2001年、ファブレスは初のオリジナルホイール、プロファンドを発表。F1マシンのホイールを製造する8000tのプレス機で作られた珠玉の鍛造3ピースは、スタイル性と機能性を両立させた画期的なホイールとしてこれ以上にない賞賛と共に市場に受け入れられた。その後、全日本GT選手権にも投入されたエクスパンド・レーンシグ、フェラーリのためにデザインされたデトナトーレ・メッシュなど、数々の銘品を生み出してきたのは周知の通り。頑なに機能性を極める一方、ファブレスが業界に影響を与えたのは、究極のディープリムをはじめとした数々のトレンドを牽引してきたことであろう。
そして、10周年を迎える2007年に登場のヴェンティである。“ヴェンティ”とはイタリア語で20という意味。ご覧の通り、20本ある細いスポークのうち、10本がこれまでの10年間を、残りがこれからの10年間を表している。コンセプトしかりデザインしかり、実にシンプルであるが、これまでになかった飽きのこないデザインはファブレス初の試みといえる。しかし、未来永劫に渡ってマスターピースであり続けるために、これほど考え抜かれたデザインはないだろう。だからこそのアニバーサリーモデルなのである。

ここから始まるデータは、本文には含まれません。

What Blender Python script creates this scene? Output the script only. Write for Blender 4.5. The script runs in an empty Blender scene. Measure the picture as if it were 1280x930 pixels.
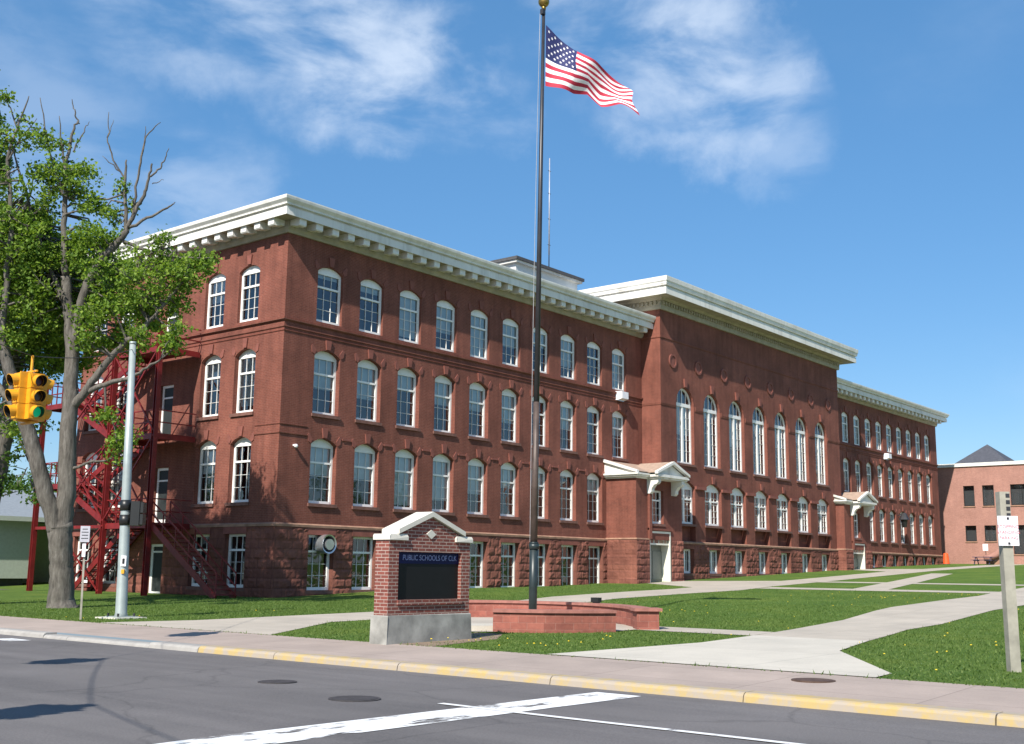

この記念モデルは一見するとフィンタイプに見えるが、前述の文章でスポークと呼んでいるのには理由がある。半分の10本はリムエンドに向かって延びているのに対し、残りのスポークは緩やかなカーブを描くように円周に向かって落ち込んでいる。つまり、ディープリムというファブレスお家芸のステージの中で10本のスポークによる2つのデザインが融合する複雑な造形となっているからである。
そして、この2種類のデザインによるコントラストをより引き立たせているのが新時代のトレンドともいえるブラックポリッシュの採用である。SMC(スーパーメタルコーティングブライトクローム)とブラックポリッシュによるカラーコーディネートは、ある時はポリッシュの10本が浮かび上がらせ、じっくり見ると20本のスポークが確認できるというギミックを生み出す。ブラックポリッシュの他に、オプションとしてシルバー、ブロンズ、パール(いずれもポリッシュ)の3色を用意しており、組み合わせによって違った印象を与えるのも興味深い。
シンプルにして複雑な造形、繊細にして絶対の存在感。これからの10年間もファブレスがトレンドをリードしていくことの証がこのホイールに宿っている。